Harry Winston Takes Inspiration from the World’s Most Symbolic Flower

12 Jun 2019 | Updated on: 27 Sep 2022 | By Richard Brown

The multi-petalled rose has assumed symbolic meaning to cultures across centuries and continents, from the sarcophagi of Babylonian kings to the great cathedrals of medieval Europe – and into the latest jewellery collection from Harry Winston

Why are you so enamoured of my face that you do not turn your gaze to the beautiful garden which blossoms under the radiance of Christ? There is the Rose in which the Divine Word became flesh; here are the lilies whose perfume guides you in the right ways.’

Buddha with a Lotus in Hand, Dalat, Vietnam

Even before 1320, when Dante reached for the rose and the lily as symbols of beauty and renewal in the third volume of The Divine Comedy, multi-petalled floral motifs were well-established in historic iconography. Citizens of Mesopotamia, that ancient region east of the Mediterranean – heyday circa 3400BC – had settled on the eight-leaf rosette as the emblem of the fertility goddess Ishtar five millennia earlier.

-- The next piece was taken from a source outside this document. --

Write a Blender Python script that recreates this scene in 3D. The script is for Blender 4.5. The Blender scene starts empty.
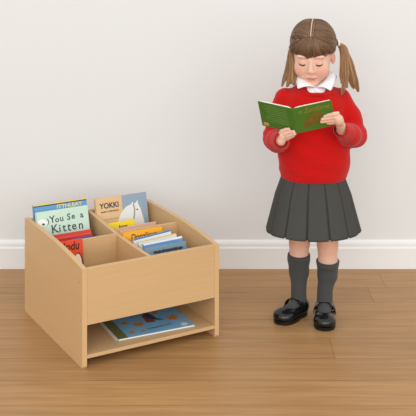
import bpy, bmesh, math, random
import numpy as np
from mathutils import Vector, Matrix, Euler

C = bpy.context.scene.collection
rad = math.radians
random.seed(7)

# ------------------------------------------------------------------ camera, world, lights, exposure
SC = bpy.context.scene
cam_d = bpy.data.cameras.new('camera')
cam = bpy.data.objects.new('camera', cam_d); C.objects.link(cam)
cam.location = (0, 0, 1.40); cam.rotation_euler = (rad(90), 0, 0)
cam_d.sensor_width = 36.0; cam_d.sensor_fit = 'HORIZONTAL'
cam_d.lens = 979.2 / 416 * 36.0
cam_d.shift_y = -(208 + 71.5) / 416
cam_d.clip_start = 0.05
SC.camera = cam

w = bpy.data.worlds.new('world'); SC.world = w; w.use_nodes = True
bg = w.node_tree.nodes['Background']
bg.inputs[0].default_value = (0.965, 0.985, 1.0, 1); bg.inputs[1].default_value = 1.12

def area(name, loc, target, size, power, col=(1, 1, 1), size_y=None):
    d = bpy.data.lights.new(name, 'AREA'); d.energy = power; d.color = col; d.size = size
    if size_y: d.shape = 'RECTANGLE'; d.size_y = size_y
    o = bpy.data.objects.new(name, d); C.objects.link(o); o.location = loc
    o.rotation_euler = (Vector(target) - Vector(loc)).to_track_quat('-Z', 'Y').to_euler()
    return o
area('studio_key_light', (1.3, -2.0, 2.3), (0.3, 3.9, 0.3), 7.5, 170, (1, 0.995, 0.985), 3.2)
area('studio_fill_light', (-1.5, -1.8, 2.2), (0.1, 3.9, 0.1), 3.6, 30, (1, 0.995, 0.985), 3.0)

VS = SC.view_settings
VS.view_transform = 'Standard'; VS.look = 'None'; VS.exposure = -0.10; VS.gamma = 1.0; VS.use_curve_mapping = False

# ------------------------------------------------------------------ materials
def lin(r, g, b):
    f = lambda c: (c / 255) / 12.92 if c / 255 <= 0.04045 else ((c / 255 + 0.055) / 1.055) ** 2.4
    return (f(r), f(g), f(b), 1)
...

Images from ancient Egypt depict Ra, the sun god, being born from a lotus – a water lily that grows on the banks of the River Nile. In India, too, various religious figures, most notably Gautama Buddha, are connected to the eight-petalled lotus. Fast forward several centuries to Greco-Roman culture and the rose had come to represent worldly beauty as well as life after death – rosettes appearing in both elaborate jewellery and etched on stone funeral slabs.

Ancient Assyrian Wall Relief, Mesopotamia.

By the time Dante was navigating his passage from purgatory to paradise, the rose had become a more general metaphor, symbolising virtue and light – an icon adopted by architecture in the form of the rose window. While the term ‘rose window’ may not have been documented until the 17th century, stonemasons had been carving circular windows featuring flower motifs for a thousand years. The external wall of the Khirbat al-Mafjar palace, built in Jordan between 740 and 750AD, featured a window consisting of six circular arcs in the form of a flower. The theory follows that from the 11th century onwards, Catholic crusaders introduced the design to Christian churches across the whole of Europe. Notable rosettes can be found in the grand façades of Worms Cathedral in Germany (1130 – 1181), the Basilica of St Procopius in the Czech Republic (1240–1280) and on Italy’s Basilica of San Michele Maggiore (completed in 1115).

Last month, the focus of the world turned to perhaps the most famous rose windows of all, when fire ripped through Notre-Dame in Paris. The cathedral’s trio of enormous stained-glass windows, each one standing over a major entry point, date back to the 13th century. Miraculously, all were spared.

Notre Dame, Paris

Manhattan, 1932. At the corner of Fifth Avenue and West 56th Street, a 36-year-old second-generation Ukrainian-American jeweller is contemplating designs for the façade of his first flagship store. Searching for a symbol of optimism and opportunity, he decides to adorn the gilded front gates of his Neoclassical travertine townhouse with gold rosettes and invites the public to behold the sort of rare and valuable jewels that up until then would have been locked away within a vault.

Harry Winston, Winston Gates Collection

Today, gold rosettes adorn the front gates of all Harry Winston boutiques – inspiring the jeweller’s brand new Winston Gates collection. A selection of earrings, pendants, rings and bracelets modelled on the rosette, the collection features a sculpted 10-petalled flower rendered in platinum, 18-carat yellow or rose gold and set with a round brilliant diamond centre stone. Framed by a circular array of pavé diamonds, each stone is hand-selected for its flawless quality. The Winston Gates collection will be available from June.

‘Long live the rose that grew from concrete when no one else even cared.’ Nope, not Dante, but another deep-philosophising, latterday lyricist – Mr Tupac Shakur.